Mobile messaging app Tango is boosting its multimedia presence and potential to make money after it introduced content-rich ‘channels’ to its iOS and Android apps.
Channels are basically portals for brands to post messages or multimedia content to Tango users, who can follow specific channels if they want the content to appear in their newsfeed, and also recommend them to their friends.
An update adding the feature actually rolled out last week, but now Tango has fleshed out the six main channel categories — entertainment, news, sport, lifestyle, humor and music — with content from Spotify, AOL, Dailymotion and other launch partners.
The idea behind channels — which is similar to the feature of the same name in BBM — is to keep users inside the app and more engaged with their friends on the service.
Tango was already reminiscent of Asian messaging apps with its gaming platform and personal newsfeed, and adding brands to the mix was inspired by the likes of Line, WeChat and Kakao Talk, Tango CTO Eric Setton told TNW in an interview last week.
“We’re turning Tango into something that’s much larger than a utilitarian messaging app,” Setton said. “Channels will broaden our scope, and allow new way to discover great content from top content owners.”
It isn’t just about users, of course. Setton believes Tango channels will give brands a much-needed mechanism to reach its 200 million registered users (70 million of whom are active on the service each month), build engagement and drive referrals and revenue from mobile.

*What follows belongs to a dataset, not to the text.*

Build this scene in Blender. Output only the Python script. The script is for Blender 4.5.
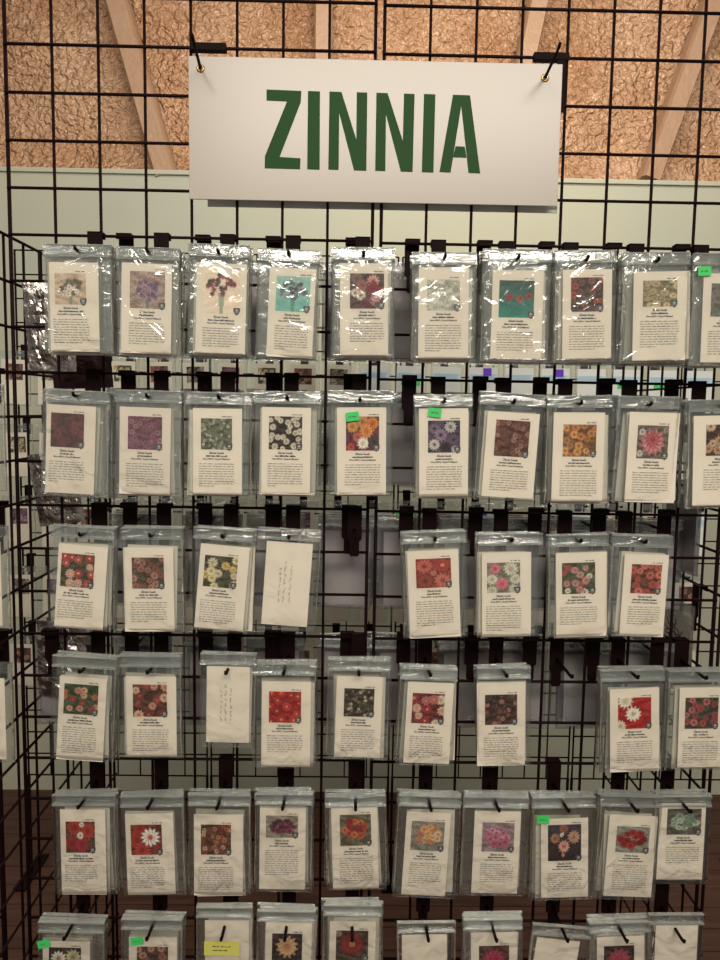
import bpy, bmesh, math, random
from mathutils import Vector, Matrix, Euler

for o in list(bpy.data.objects):
    bpy.data.objects.remove(o, do_unlink=True)
SC = bpy.context.scene
COL = SC.collection
rnd = random.Random(7)

# ------------------------------------------------------------------ camera
F_PX = 740.0
PITCH, YAW, ROLL = 0.09432, 0.01644, 0.01574
CAM = Vector((0.5741, -1.2882, 1.62))
cp, sp, cyw, syw = math.cos(PITCH), math.sin(PITCH), math.cos(YAW), math.sin(YAW)
FW = Vector((syw * cp, cyw * cp, -sp))
R0 = Vector((cyw, -syw, 0))
U0 = R0.cross(FW)
RT = math.cos(ROLL) * R0 + math.sin(ROLL) * U0
UP = -math.sin(ROLL) * R0 + math.cos(ROLL) * U0
cam_data = bpy.data.cameras.new('camera')
cam = bpy.data.objects.new('camera', cam_data)
COL.objects.link(cam)
cam_data.sensor_fit = 'HORIZONTAL'
cam_data.sensor_width = 36.0
cam_data.lens = F_PX / 720.0 * 36.0
cam_data.clip_start = 0.02
M = Matrix((RT, UP, -FW)).transposed().to_4x4()
M.translation = CAM
cam.matrix_world = M
SC.camera = cam

# ------------------------------------------------------------------ world, lamps, exposure
SC.view_settings.view_transform = 'Standard'
SC.view_settings.look = 'None'
SC.view_settings.gamma = 1.0
SC.view_settings.use_curve_mapping = False
SC.view_settings.exposure = 0.0
SC.cycles.transparent_max_bounces = 40
SC.cycles.max_bounces = 10
w = bpy.data.worlds.new('world')
SC.world = w
w.use_nodes = True
w.node_tree.nodes['Background'].inputs[0].default_value = (1.0, 0.915, 0.82, 1)
w.node_tree.nodes['Background'].inputs[1].default_value = 0.25


def lamp(name, loc, target, sx, sy, power, color):
    d = bpy.data.lights.new(name, 'AREA')
    d.shape = 'RECTANGLE'
    d.size, d.size_y, d.energy, d.color = sx, sy, power, color
    o = bpy.data.objects.new(name, d)
    COL.objects.link(o)
    o.location = loc
    v = Vector(target) - Vector(loc)
    o.rotation_euler = v.to_track_quat('-Z', 'Y').to_euler()
    return o


lamp('area_lamp', (0.9, -3.3, 3.45), (0.6, 0, 1.0), 2.4, 0.8, 116, (1.0, 0.91, 0.79))
lamp('area_lamp', (-0.9, -1.9, 3.4), (0.3, 0, 1.8), 0.5, 1.6, 12, (1.0, 0.94, 0.82))
lamp('area_lamp', (1.0, 0.62, 3.2), (1.0, 1.9, 2.2), 1.8, 0.3, 18, (1.0, 0.93, 0.82))  # added lamp behind the grid, aimed to brighten foam and upper wall


# ------------------------------------------------------------------ materials
def lin(c):
    out = []
    for v in c[:3]:
        v = max(0, min(255, v)) / 255.0
        out.append(v / 12.92 if v <= 0.04045 else ((v + 0.055) / 1.055) ** 2.4)
    return out


def alb(c, k=0.72):
    return [min(0.9, v / k) for v in lin(c)]


def mat(name, col, rough=0.6, metal=0.0, spec=0.5):
    m = bpy.data.materials.new(name)
    m.use_nodes = True
    b = m.node_tree.nodes['Principled BSDF']
    b.inputs['Base Color'].default_value = (*col, 1)
    b.inputs['Roughness'].default_value = rough
    b.inputs['Metallic'].default_value = metal
    b.inputs['Specular IOR Level'].default_value = spec
    return m


def add_bump(m, scale, strength, dist=0.002, detail=4, rnd_obj=True, kind='noise'):
    nt = m.node_tree
    b = nt.nodes['Principled BSDF']
    tc = nt.nodes.new('ShaderNodeTexCoord')
    n = nt.nodes.new('ShaderNodeTexNoise' if kind == 'noise' else 'ShaderNodeTexVoronoi')
    n.inputs['Scale'].default_value = scale
    if kind == 'noise':
        n.inputs['Detail'].default_value = detail
    nt.links.new(tc.outputs['Object'], n.inputs['Vector'])
    bp = nt.nodes.new('ShaderNodeBump')
    bp.inputs['Strength'].default_value = strength
    bp.inputs['Distance'].default_value = dist
    nt.links.new(n.outputs[0], bp.inputs['Height'])
    nt.links.new(bp.outputs[0], b.inputs['Normal'])
    return n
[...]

“It’s encouraging to see what others have been doing over the Pacific, for example with K-Pop in Korea using Kakao Talk. It’s a very powerful distribution network for content owners and great for members who enjoy a better experience,” Setton said.
Tango is charging content owners to run channels, as is standard in Asia, and Setton says that native ads — which Tango launched last year — will also feature inside them.
Despite acknowledging Asia as its inspiration, channels will initially go live in the US — where a third of Tango’s users reside — but there are plans to roll them out to users in the rest of the world “later”. Setton says the company is considering adding content in native languages once a wider rollout is in progress.
E-commerce and messaging apps are likely to get a lot more airtime in the US after Facebook poached PayPal chairman David Marcus to run its messaging business. Setton believes the hiring is a “tacit admission that Asian messaging apps have cracked the code when it comes to monetization, time spent in app, and mobile commerce.”
What about Tango? It was boosted when Chinese e-commerce giant Alibaba led its most recent $280 million funding round, and it is already influenced by the East — why not Asia-fy even further with Alibaba-powered commerce or payments?
Setton admits that, with Alibaba as an investor, it would make sense and it is “something that we think about a lot”, but he says there is nothing specific to reveal at this point.
“It’s a competitive space and we need to differentiate ourselves,” he adds. “Line and WeChat are seeking new tricks to enter the US market, but we are here already and catering to our Western audience — that’s why we are bringing content that can’t be found in other messaging apps.”
That said, we can expect the company to push into China and possibly other parts of Asia at some point. Tango CEO Uri Raz told us earlier this year that there are plans to position the messaging app as a ‘window into the West’ for China.